### Required work
Your task is to copy every line of this material exactly.

========================

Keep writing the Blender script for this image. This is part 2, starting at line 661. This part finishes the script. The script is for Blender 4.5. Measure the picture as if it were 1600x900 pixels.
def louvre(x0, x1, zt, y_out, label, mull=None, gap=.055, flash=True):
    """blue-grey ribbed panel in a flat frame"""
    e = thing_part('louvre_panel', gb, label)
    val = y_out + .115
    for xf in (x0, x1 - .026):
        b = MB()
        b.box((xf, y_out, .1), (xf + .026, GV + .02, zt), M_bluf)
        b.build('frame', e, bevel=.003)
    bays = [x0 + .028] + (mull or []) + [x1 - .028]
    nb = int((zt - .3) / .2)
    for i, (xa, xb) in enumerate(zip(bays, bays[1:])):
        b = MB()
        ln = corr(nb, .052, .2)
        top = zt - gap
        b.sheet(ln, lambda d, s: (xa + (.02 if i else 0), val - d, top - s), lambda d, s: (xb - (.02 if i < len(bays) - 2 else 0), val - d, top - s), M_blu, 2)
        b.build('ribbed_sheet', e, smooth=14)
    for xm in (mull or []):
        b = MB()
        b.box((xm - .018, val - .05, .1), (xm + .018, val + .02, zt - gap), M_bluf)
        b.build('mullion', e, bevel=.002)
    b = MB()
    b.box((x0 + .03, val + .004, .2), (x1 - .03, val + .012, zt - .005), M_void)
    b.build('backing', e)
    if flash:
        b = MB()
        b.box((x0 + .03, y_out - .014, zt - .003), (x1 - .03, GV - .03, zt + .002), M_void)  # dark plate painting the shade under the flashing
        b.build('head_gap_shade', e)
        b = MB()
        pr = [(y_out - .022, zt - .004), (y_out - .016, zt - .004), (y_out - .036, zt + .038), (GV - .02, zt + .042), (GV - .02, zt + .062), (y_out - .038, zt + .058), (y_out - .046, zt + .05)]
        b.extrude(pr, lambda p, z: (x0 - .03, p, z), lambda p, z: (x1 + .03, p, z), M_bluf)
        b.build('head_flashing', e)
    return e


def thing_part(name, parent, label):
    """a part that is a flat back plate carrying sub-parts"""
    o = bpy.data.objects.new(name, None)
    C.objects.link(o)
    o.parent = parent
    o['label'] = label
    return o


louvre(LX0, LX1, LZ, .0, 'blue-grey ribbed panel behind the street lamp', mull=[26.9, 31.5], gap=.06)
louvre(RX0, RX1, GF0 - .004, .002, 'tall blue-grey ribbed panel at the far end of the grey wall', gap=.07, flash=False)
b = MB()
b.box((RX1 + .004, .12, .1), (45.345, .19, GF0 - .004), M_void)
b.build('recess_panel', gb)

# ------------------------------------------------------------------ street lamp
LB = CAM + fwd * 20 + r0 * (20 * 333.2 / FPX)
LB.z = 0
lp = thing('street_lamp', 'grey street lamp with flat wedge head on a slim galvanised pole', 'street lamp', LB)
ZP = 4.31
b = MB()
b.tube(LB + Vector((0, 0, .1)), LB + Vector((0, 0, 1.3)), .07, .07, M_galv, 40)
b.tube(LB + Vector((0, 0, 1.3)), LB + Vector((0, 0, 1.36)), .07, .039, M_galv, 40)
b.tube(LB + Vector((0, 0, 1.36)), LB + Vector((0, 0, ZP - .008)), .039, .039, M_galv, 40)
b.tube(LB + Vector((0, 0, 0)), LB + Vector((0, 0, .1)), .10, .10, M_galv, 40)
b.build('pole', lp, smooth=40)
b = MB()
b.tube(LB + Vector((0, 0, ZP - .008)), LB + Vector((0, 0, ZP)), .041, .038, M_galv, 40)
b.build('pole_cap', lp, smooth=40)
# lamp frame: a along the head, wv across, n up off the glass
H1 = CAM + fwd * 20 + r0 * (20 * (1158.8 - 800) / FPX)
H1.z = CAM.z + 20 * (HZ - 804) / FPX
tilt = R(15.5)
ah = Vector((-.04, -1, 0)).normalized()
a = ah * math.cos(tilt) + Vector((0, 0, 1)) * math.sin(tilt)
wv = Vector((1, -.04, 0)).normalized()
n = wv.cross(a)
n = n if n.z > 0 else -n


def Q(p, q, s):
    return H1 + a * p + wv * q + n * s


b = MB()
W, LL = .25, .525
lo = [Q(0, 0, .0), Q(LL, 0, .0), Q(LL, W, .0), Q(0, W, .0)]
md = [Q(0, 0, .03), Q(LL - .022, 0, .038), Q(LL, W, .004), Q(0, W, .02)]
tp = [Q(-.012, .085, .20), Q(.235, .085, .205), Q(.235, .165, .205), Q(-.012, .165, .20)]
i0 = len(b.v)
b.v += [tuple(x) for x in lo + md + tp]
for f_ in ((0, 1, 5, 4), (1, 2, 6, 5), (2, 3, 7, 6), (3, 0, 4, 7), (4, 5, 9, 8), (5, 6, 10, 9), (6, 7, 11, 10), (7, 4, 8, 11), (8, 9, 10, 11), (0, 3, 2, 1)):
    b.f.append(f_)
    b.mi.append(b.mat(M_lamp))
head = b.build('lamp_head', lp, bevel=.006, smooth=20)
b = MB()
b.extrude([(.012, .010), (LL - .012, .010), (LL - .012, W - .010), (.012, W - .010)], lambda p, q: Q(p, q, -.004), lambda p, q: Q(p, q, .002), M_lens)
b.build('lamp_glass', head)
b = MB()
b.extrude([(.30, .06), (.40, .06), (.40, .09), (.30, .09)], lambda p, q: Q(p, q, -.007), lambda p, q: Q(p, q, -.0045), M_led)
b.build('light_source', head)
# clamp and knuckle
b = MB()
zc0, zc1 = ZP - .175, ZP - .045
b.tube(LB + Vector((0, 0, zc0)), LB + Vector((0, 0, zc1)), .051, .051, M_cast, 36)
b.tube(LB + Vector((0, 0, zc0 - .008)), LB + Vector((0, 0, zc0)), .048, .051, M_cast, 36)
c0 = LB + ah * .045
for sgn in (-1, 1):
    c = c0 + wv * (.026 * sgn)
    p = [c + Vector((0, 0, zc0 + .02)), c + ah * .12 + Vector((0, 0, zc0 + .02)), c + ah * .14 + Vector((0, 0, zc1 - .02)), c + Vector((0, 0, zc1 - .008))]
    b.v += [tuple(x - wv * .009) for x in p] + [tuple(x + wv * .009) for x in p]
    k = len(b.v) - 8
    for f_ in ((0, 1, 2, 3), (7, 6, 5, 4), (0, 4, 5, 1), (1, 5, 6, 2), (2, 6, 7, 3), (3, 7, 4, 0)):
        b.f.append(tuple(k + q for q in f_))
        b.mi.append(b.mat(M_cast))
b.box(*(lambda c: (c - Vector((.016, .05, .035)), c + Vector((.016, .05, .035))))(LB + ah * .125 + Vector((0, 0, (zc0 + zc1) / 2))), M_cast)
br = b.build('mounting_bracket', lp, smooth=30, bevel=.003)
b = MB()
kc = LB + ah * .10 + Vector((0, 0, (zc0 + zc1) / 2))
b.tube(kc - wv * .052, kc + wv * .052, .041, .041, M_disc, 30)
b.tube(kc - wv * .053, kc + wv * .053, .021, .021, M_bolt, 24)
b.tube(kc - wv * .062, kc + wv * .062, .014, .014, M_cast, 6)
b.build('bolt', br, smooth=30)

========================

### Complete output
Keep writing the Blender script for this image. This is part 2, starting at line 661. This part finishes the script. The script is for Blender 4.5. Measure the picture as if it were 1600x900 pixels.
def louvre(x0, x1, zt, y_out, label, mull=None, gap=.055, flash=True):
    """blue-grey ribbed panel in a flat frame"""
    e = thing_part('louvre_panel', gb, label)
    val = y_out + .115
    for xf in (x0, x1 - .026):
        b = MB()
        b.box((xf, y_out, .1), (xf + .026, GV + .02, zt), M_bluf)
        b.build('frame', e, bevel=.003)
    bays = [x0 + .028] + (mull or []) + [x1 - .028]
    nb = int((zt - .3) / .2)
    for i, (xa, xb) in enumerate(zip(bays, bays[1:])):
        b = MB()
        ln = corr(nb, .052, .2)
        top = zt - gap
        b.sheet(ln, lambda d, s: (xa + (.02 if i else 0), val - d, top - s), lambda d, s: (xb - (.02 if i < len(bays) - 2 else 0), val - d, top - s), M_blu, 2)
        b.build('ribbed_sheet', e, smooth=14)
    for xm in (mull or []):
        b = MB()
        b.box((xm - .018, val - .05, .1), (xm + .018, val + .02, zt - gap), M_bluf)
        b.build('mullion', e, bevel=.002)
    b = MB()
    b.box((x0 + .03, val + .004, .2), (x1 - .03, val + .012, zt - .005), M_void)
    b.build('backing', e)
    if flash:
        b = MB()
        b.box((x0 + .03, y_out - .014, zt - .003), (x1 - .03, GV - .03, zt + .002), M_void)  # dark plate painting the shade under the flashing
        b.build('head_gap_shade', e)
        b = MB()
        pr = [(y_out - .022, zt - .004), (y_out - .016, zt - .004), (y_out - .036, zt + .038), (GV - .02, zt + .042), (GV - .02, zt + .062), (y_out - .038, zt + .058), (y_out - .046, zt + .05)]
        b.extrude(pr, lambda p, z: (x0 - .03, p, z), lambda p, z: (x1 + .03, p, z), M_bluf)
        b.build('head_flashing', e)
    return e


def thing_part(name, parent, label):
    """a part that is a flat back plate carrying sub-parts"""
    o = bpy.data.objects.new(name, None)
    C.objects.link(o)
    o.parent = parent
    o['label'] = label
    return o


louvre(LX0, LX1, LZ, .0, 'blue-grey ribbed panel behind the street lamp', mull=[26.9, 31.5], gap=.06)
louvre(RX0, RX1, GF0 - .004, .002, 'tall blue-grey ribbed panel at the far end of the grey wall', gap=.07, flash=False)
b = MB()
b.box((RX1 + .004, .12, .1), (45.345, .19, GF0 - .004), M_void)
b.build('recess_panel', gb)

# ------------------------------------------------------------------ street lamp
LB = CAM + fwd * 20 + r0 * (20 * 333.2 / FPX)
LB.z = 0
lp = thing('street_lamp', 'grey street lamp with flat wedge head on a slim galvanised pole', 'street lamp', LB)
ZP = 4.31
b = MB()
b.tube(LB + Vector((0, 0, .1)), LB + Vector((0, 0, 1.3)), .07, .07, M_galv, 40)
b.tube(LB + Vector((0, 0, 1.3)), LB + Vector((0, 0, 1.36)), .07, .039, M_galv, 40)
b.tube(LB + Vector((0, 0, 1.36)), LB + Vector((0, 0, ZP - .008)), .039, .039, M_galv, 40)
b.tube(LB + Vector((0, 0, 0)), LB + Vector((0, 0, .1)), .10, .10, M_galv, 40)
b.build('pole', lp, smooth=40)
b = MB()
b.tube(LB + Vector((0, 0, ZP - .008)), LB + Vector((0, 0, ZP)), .041, .038, M_galv, 40)
b.build('pole_cap', lp, smooth=40)
# lamp frame: a along the head, wv across, n up off the glass
H1 = CAM + fwd * 20 + r0 * (20 * (1158.8 - 800) / FPX)
H1.z = CAM.z + 20 * (HZ - 804) / FPX
tilt = R(15.5)
ah = Vector((-.04, -1, 0)).normalized()
a = ah * math.cos(tilt) + Vector((0, 0, 1)) * math.sin(tilt)
wv = Vector((1, -.04, 0)).normalized()
n = wv.cross(a)
n = n if n.z > 0 else -n


def Q(p, q, s):
    return H1 + a * p + wv * q + n * s


b = MB()
W, LL = .25, .525
lo = [Q(0, 0, .0), Q(LL, 0, .0), Q(LL, W, .0), Q(0, W, .0)]
md = [Q(0, 0, .03), Q(LL - .022, 0, .038), Q(LL, W, .004), Q(0, W, .02)]
tp = [Q(-.012, .085, .20), Q(.235, .085, .205), Q(.235, .165, .205), Q(-.012, .165, .20)]
i0 = len(b.v)
b.v += [tuple(x) for x in lo + md + tp]
for f_ in ((0, 1, 5, 4), (1, 2, 6, 5), (2, 3, 7, 6), (3, 0, 4, 7), (4, 5, 9, 8), (5, 6, 10, 9), (6, 7, 11, 10), (7, 4, 8, 11), (8, 9, 10, 11), (0, 3, 2, 1)):
    b.f.append(f_)
    b.mi.append(b.mat(M_lamp))
head = b.build('lamp_head', lp, bevel=.006, smooth=20)
b = MB()
b.extrude([(.012, .010), (LL - .012, .010), (LL - .012, W - .010), (.012, W - .010)], lambda p, q: Q(p, q, -.004), lambda p, q: Q(p, q, .002), M_lens)
b.build('lamp_glass', head)
b = MB()
b.extrude([(.30, .06), (.40, .06), (.40, .09), (.30, .09)], lambda p, q: Q(p, q, -.007), lambda p, q: Q(p, q, -.0045), M_led)
b.build('light_source', head)
# clamp and knuckle
b = MB()
zc0, zc1 = ZP - .175, ZP - .045
b.tube(LB + Vector((0, 0, zc0)), LB + Vector((0, 0, zc1)), .051, .051, M_cast, 36)
b.tube(LB + Vector((0, 0, zc0 - .008)), LB + Vector((0, 0, zc0)), .048, .051, M_cast, 36)
c0 = LB + ah * .045
for sgn in (-1, 1):
    c = c0 + wv * (.026 * sgn)
    p = [c + Vector((0, 0, zc0 + .02)), c + ah * .12 + Vector((0, 0, zc0 + .02)), c + ah * .14 + Vector((0, 0, zc1 - .02)), c + Vector((0, 0, zc1 - .008))]
    b.v += [tuple(x - wv * .009) for x in p] + [tuple(x + wv * .009) for x in p]
    k = len(b.v) - 8
    for f_ in ((0, 1, 2, 3), (7, 6, 5, 4), (0, 4, 5, 1), (1, 5, 6, 2), (2, 6, 7, 3), (3, 7, 4, 0)):
        b.f.append(tuple(k + q for q in f_))
        b.mi.append(b.mat(M_cast))
b.box(*(lambda c: (c - Vector((.016, .05, .035)), c + Vector((.016, .05, .035))))(LB + ah * .125 + Vector((0, 0, (zc0 + zc1) / 2))), M_cast)
br = b.build('mounting_bracket', lp, smooth=30, bevel=.003)
b = MB()
kc = LB + ah * .10 + Vector((0, 0, (zc0 + zc1) / 2))
b.tube(kc - wv * .052, kc + wv * .052, .041, .041, M_disc, 30)
b.tube(kc - wv * .053, kc + wv * .053, .021, .021, M_bolt, 24)
b.tube(kc - wv * .062, kc + wv * .062, .014, .014, M_cast, 6)
b.build('bolt', br, smooth=30)